At the Women’s March in Denver last month, a queer couple held signs that read: “girls love girls and basic human rights” and “love is love, black lives matter, climate change is real, and immigrants make America great.” As others passed them and joined in celebrating their sentiments, the two handed out stickers that read “safe space,” and thanked them for sharing in theirs.

But what really is a “safe space,” and how can that be contained? Is it the promise to recognize all people for every part of their being, or to protect against the language that might suggest otherwise?

“A safe space accepts every possible student that can walk into your room,”  Erin Guertin, a student teacher at Centaurus High School in Lafayette, Colorado, said. “Whatever your race is, whatever your sexuality is, whatever your religion is, whatever your whatever is, you are safe in this classroom because you are my student.”

Erin emphasized the responsibility of the teacher to instill a feeling of safety for her students, while the couple at the rally defined their own safe space through resistance and conversation.

“At a university level, I’d hope the idea of ‘safe spaces’ is both unsurprising and commonplace, but maybe it’s not,” Gil Asakawa, Manager of Student Media at the University of Colorado’s College of Media, Communication and Information, said. “I think of safety not as just a specialized ‘lounge’ area, but a concept of social interactions that can be anywhere  on campus — the classroom, cafeteria, dorms, open spaces — where people can be their authentic selves without fear or self-consciousness.
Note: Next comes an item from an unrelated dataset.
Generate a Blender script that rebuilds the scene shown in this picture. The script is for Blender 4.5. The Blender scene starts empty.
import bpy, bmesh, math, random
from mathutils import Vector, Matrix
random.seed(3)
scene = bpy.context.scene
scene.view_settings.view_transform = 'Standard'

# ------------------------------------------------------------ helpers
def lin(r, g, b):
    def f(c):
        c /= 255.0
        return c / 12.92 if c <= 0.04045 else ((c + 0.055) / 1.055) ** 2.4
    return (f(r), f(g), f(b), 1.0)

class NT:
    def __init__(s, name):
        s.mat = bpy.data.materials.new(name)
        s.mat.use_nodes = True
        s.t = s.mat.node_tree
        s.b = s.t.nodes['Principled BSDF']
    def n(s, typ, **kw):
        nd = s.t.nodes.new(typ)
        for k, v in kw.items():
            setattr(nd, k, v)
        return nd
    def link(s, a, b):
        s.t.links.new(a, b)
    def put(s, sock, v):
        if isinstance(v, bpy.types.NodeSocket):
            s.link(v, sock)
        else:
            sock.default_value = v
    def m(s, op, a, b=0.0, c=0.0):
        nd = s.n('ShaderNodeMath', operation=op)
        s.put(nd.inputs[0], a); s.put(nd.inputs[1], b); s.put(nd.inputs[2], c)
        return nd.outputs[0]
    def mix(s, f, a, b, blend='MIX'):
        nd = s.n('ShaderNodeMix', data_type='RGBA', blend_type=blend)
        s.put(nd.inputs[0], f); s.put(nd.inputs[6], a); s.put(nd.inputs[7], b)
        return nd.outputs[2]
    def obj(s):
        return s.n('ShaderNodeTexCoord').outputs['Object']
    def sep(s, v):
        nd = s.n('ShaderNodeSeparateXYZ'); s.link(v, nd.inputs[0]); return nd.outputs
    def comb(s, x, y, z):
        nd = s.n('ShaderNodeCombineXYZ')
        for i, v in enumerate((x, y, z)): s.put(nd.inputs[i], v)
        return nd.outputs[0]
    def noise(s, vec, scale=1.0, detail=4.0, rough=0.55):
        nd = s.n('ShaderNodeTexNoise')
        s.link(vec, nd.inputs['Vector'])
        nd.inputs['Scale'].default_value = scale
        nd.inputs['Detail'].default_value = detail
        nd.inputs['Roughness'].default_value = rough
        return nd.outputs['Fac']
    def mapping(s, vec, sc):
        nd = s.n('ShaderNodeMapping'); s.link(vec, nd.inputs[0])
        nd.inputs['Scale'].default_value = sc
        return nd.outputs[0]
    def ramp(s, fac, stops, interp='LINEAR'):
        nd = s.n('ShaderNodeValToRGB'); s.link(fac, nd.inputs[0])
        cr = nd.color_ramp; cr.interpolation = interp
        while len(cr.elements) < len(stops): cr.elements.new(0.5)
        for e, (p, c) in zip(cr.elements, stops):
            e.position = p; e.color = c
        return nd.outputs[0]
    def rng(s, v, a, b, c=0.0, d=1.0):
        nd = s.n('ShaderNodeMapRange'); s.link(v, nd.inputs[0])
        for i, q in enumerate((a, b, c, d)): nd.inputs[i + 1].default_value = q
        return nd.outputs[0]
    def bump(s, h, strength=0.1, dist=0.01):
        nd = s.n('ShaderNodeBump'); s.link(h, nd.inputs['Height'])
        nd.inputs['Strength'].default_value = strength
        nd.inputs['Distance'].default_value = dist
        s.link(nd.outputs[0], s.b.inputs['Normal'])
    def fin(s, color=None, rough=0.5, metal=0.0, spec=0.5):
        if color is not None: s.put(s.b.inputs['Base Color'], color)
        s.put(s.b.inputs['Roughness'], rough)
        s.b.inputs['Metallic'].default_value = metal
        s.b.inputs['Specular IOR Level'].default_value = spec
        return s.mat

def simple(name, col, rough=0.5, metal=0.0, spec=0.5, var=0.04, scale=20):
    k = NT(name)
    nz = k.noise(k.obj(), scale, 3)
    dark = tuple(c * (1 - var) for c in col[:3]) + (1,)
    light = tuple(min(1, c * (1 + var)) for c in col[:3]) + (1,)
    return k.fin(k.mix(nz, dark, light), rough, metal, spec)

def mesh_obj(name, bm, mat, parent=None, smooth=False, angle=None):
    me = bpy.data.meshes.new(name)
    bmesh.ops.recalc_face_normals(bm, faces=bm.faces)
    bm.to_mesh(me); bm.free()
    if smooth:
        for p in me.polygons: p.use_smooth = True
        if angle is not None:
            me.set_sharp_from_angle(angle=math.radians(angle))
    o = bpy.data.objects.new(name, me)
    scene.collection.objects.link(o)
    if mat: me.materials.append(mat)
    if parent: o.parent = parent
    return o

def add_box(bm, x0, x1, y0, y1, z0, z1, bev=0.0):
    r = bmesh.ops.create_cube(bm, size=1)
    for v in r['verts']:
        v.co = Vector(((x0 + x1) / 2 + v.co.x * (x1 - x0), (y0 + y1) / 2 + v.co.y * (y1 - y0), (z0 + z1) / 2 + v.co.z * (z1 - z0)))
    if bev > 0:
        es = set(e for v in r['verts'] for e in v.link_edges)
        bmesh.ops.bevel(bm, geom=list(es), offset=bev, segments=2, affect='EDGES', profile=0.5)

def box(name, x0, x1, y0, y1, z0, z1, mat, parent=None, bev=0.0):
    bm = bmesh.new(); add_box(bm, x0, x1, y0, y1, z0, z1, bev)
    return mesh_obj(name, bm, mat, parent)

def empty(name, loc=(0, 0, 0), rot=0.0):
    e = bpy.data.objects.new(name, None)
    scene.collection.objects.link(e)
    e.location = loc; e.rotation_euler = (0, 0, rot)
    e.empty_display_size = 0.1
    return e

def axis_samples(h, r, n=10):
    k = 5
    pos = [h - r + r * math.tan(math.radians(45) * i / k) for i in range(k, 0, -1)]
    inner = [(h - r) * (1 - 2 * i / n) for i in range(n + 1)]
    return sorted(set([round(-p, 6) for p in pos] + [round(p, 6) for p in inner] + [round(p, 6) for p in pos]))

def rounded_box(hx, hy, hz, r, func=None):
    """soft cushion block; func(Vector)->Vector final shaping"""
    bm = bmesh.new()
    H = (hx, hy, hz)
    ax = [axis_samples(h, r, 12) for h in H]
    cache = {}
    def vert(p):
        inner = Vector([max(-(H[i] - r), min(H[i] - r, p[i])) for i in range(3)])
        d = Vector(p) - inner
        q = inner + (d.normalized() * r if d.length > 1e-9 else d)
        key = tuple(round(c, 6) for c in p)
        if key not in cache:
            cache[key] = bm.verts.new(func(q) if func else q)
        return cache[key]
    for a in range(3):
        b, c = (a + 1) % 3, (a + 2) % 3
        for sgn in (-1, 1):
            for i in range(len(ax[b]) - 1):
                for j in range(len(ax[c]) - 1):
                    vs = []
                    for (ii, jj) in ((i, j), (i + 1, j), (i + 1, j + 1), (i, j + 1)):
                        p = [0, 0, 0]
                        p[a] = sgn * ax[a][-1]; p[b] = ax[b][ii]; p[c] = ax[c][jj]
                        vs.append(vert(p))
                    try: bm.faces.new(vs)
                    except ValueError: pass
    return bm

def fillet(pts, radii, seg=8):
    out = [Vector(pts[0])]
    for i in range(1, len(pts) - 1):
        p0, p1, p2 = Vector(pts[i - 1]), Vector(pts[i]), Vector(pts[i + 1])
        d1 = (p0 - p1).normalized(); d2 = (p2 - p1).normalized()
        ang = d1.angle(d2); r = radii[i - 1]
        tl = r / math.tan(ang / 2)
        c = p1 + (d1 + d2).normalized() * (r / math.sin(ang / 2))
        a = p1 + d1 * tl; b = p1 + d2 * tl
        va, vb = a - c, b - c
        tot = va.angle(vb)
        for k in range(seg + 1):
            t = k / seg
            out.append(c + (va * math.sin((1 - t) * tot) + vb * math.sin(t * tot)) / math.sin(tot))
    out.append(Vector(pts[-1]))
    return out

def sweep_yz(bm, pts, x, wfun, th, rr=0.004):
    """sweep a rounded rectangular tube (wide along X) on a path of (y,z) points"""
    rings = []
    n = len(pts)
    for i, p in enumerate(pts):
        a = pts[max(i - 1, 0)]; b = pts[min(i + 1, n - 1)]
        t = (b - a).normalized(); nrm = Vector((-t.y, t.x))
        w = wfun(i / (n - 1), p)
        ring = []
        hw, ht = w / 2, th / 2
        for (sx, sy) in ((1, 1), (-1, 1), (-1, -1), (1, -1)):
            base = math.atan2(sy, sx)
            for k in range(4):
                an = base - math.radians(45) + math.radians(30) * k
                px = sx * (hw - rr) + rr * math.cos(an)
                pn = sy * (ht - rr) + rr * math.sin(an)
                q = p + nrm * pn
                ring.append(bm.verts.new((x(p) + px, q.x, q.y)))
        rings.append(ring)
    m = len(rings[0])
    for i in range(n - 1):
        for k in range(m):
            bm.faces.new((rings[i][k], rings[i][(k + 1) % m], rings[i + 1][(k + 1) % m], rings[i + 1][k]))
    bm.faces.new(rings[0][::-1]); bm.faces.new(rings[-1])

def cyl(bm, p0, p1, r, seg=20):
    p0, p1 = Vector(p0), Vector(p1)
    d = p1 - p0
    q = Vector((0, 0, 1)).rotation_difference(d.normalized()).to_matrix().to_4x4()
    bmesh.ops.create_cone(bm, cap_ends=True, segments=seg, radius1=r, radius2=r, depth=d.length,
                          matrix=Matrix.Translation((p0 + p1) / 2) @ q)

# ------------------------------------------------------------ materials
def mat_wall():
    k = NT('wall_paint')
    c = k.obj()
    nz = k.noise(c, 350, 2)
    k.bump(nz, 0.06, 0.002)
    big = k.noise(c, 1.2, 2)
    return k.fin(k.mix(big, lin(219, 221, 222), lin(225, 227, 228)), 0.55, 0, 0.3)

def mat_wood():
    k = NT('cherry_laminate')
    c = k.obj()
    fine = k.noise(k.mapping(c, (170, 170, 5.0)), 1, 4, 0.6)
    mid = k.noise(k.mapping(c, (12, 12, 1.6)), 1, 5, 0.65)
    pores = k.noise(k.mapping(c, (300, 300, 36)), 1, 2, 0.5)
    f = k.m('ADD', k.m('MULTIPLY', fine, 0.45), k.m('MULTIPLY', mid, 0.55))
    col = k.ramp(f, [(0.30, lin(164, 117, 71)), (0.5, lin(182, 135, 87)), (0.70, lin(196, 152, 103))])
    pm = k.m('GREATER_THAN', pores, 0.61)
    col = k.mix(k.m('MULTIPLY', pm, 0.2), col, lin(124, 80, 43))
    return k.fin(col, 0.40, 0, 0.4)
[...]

If we can achieve this personal freedom, we’ll know the world is a safer place.”

It’s an important sentiment, but how do you protect yourself when it is impossible to predict how one might behave?

Emma Presley, a Women and Gender Studies and Political Science student at the University of Colorado at Boulder, believes that brave spaces might be easier to attain than safe spaces.

“Discussing issues queer communities face, like violence against trans women of color or LGBT youth homelessness, is inherently unsafe,” Emma said. “I think it’s important that when we talk about ticketing social justice issues, we emphasize bravery rather than safety.”

Perhaps this bravery is something that must be practiced on an individual level as we go out into the world and endure moments of love and hate that can easily sway our emotions.

And when we’re home, there is no doubt that even in our private spheres we can be influenced, interested, and offended.

We are living in an undoubtedly media driven society. While engaging in productive conversation is essential in divided communities and a heavily divided nation, not all of these conversations are meant for the Internet’s abyss.

There is plenty to learn from healthy discourse, even if that means participating online. But, without treating it like a hunt, you are entitled to the safety of your social media pages. There are very few spaces one can actively edit.

Do not turn a blind eye, but be sure to pay attention to the space you might need away from the madness that harms your race, your gender, your sexual orientation, and your perfect, individual self.